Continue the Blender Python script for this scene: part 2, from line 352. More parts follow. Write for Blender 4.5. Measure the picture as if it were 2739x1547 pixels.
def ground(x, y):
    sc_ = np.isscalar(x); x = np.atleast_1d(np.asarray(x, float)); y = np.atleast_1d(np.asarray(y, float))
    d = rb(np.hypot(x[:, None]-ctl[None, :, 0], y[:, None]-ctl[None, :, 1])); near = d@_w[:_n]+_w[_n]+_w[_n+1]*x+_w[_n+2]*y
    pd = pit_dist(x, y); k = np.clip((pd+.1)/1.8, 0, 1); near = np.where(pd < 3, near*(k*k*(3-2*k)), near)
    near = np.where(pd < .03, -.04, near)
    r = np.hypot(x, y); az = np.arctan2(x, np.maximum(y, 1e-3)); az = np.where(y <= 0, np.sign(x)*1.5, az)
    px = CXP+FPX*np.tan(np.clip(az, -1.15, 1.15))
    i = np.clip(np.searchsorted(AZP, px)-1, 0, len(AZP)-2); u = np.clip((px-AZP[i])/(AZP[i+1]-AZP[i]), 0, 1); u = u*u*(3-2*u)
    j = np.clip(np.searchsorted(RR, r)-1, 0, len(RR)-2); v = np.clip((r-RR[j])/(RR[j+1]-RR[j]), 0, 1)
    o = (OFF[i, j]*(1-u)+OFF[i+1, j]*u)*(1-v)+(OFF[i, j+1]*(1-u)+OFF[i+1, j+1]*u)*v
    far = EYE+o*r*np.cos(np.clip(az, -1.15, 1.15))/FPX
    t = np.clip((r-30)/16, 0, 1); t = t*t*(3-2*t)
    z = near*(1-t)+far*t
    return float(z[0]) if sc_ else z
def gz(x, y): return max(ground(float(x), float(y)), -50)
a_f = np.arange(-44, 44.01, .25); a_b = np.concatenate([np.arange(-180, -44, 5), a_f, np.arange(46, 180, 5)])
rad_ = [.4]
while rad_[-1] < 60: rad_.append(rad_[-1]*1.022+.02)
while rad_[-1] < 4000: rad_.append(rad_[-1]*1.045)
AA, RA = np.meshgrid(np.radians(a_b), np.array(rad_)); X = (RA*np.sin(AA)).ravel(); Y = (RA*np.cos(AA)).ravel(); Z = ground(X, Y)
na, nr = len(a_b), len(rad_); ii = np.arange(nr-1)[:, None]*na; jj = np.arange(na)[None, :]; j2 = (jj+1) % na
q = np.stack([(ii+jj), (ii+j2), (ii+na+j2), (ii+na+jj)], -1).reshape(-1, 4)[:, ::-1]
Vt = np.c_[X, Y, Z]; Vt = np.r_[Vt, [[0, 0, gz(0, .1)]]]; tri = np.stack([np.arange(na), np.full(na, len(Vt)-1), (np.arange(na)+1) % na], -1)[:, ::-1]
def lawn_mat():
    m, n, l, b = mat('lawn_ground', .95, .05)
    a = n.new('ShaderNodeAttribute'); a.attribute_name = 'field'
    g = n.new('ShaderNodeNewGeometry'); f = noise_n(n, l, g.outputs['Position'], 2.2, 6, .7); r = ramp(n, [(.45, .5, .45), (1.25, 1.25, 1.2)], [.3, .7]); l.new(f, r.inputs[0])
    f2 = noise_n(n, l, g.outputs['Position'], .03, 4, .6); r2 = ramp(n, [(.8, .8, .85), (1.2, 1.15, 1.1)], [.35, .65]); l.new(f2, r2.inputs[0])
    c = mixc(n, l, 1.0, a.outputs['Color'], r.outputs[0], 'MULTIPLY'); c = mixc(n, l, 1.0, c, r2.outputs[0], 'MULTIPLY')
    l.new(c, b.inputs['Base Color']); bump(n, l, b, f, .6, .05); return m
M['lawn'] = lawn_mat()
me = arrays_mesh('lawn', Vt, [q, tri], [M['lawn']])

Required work
Word for word, restate all of the data shown above.

Problem solution
Continue the Blender Python script for this scene: part 2, from line 352. More parts follow. Write for Blender 4.5. Measure the picture as if it were 2739x1547 pixels.
def ground(x, y):
    sc_ = np.isscalar(x); x = np.atleast_1d(np.asarray(x, float)); y = np.atleast_1d(np.asarray(y, float))
    d = rb(np.hypot(x[:, None]-ctl[None, :, 0], y[:, None]-ctl[None, :, 1])); near = d@_w[:_n]+_w[_n]+_w[_n+1]*x+_w[_n+2]*y
    pd = pit_dist(x, y); k = np.clip((pd+.1)/1.8, 0, 1); near = np.where(pd < 3, near*(k*k*(3-2*k)), near)
    near = np.where(pd < .03, -.04, near)
    r = np.hypot(x, y); az = np.arctan2(x, np.maximum(y, 1e-3)); az = np.where(y <= 0, np.sign(x)*1.5, az)
    px = CXP+FPX*np.tan(np.clip(az, -1.15, 1.15))
    i = np.clip(np.searchsorted(AZP, px)-1, 0, len(AZP)-2); u = np.clip((px-AZP[i])/(AZP[i+1]-AZP[i]), 0, 1); u = u*u*(3-2*u)
    j = np.clip(np.searchsorted(RR, r)-1, 0, len(RR)-2); v = np.clip((r-RR[j])/(RR[j+1]-RR[j]), 0, 1)
    o = (OFF[i, j]*(1-u)+OFF[i+1, j]*u)*(1-v)+(OFF[i, j+1]*(1-u)+OFF[i+1, j+1]*u)*v
    far = EYE+o*r*np.cos(np.clip(az, -1.15, 1.15))/FPX
    t = np.clip((r-30)/16, 0, 1); t = t*t*(3-2*t)
    z = near*(1-t)+far*t
    return float(z[0]) if sc_ else z
def gz(x, y): return max(ground(float(x), float(y)), -50)
a_f = np.arange(-44, 44.01, .25); a_b = np.concatenate([np.arange(-180, -44, 5), a_f, np.arange(46, 180, 5)])
rad_ = [.4]
while rad_[-1] < 60: rad_.append(rad_[-1]*1.022+.02)
while rad_[-1] < 4000: rad_.append(rad_[-1]*1.045)
AA, RA = np.meshgrid(np.radians(a_b), np.array(rad_)); X = (RA*np.sin(AA)).ravel(); Y = (RA*np.cos(AA)).ravel(); Z = ground(X, Y)
na, nr = len(a_b), len(rad_); ii = np.arange(nr-1)[:, None]*na; jj = np.arange(na)[None, :]; j2 = (jj+1) % na
q = np.stack([(ii+jj), (ii+j2), (ii+na+j2), (ii+na+jj)], -1).reshape(-1, 4)[:, ::-1]
Vt = np.c_[X, Y, Z]; Vt = np.r_[Vt, [[0, 0, gz(0, .1)]]]; tri = np.stack([np.arange(na), np.full(na, len(Vt)-1), (np.arange(na)+1) % na], -1)[:, ::-1]
def lawn_mat():
    m, n, l, b = mat('lawn_ground', .95, .05)
    a = n.new('ShaderNodeAttribute'); a.attribute_name = 'field'
    g = n.new('ShaderNodeNewGeometry'); f = noise_n(n, l, g.outputs['Position'], 2.2, 6, .7); r = ramp(n, [(.45, .5, .45), (1.25, 1.25, 1.2)], [.3, .7]); l.new(f, r.inputs[0])
    f2 = noise_n(n, l, g.outputs['Position'], .03, 4, .6); r2 = ramp(n, [(.8, .8, .85), (1.2, 1.15, 1.1)], [.35, .65]); l.new(f2, r2.inputs[0])
    c = mixc(n, l, 1.0, a.outputs['Color'], r.outputs[0], 'MULTIPLY'); c = mixc(n, l, 1.0, c, r2.outputs[0], 'MULTIPLY')
    l.new(c, b.inputs['Base Color']); bump(n, l, b, f, .6, .05); return m
M['lawn'] = lawn_mat()
me = arrays_mesh('lawn', Vt, [q, tri], [M['lawn']])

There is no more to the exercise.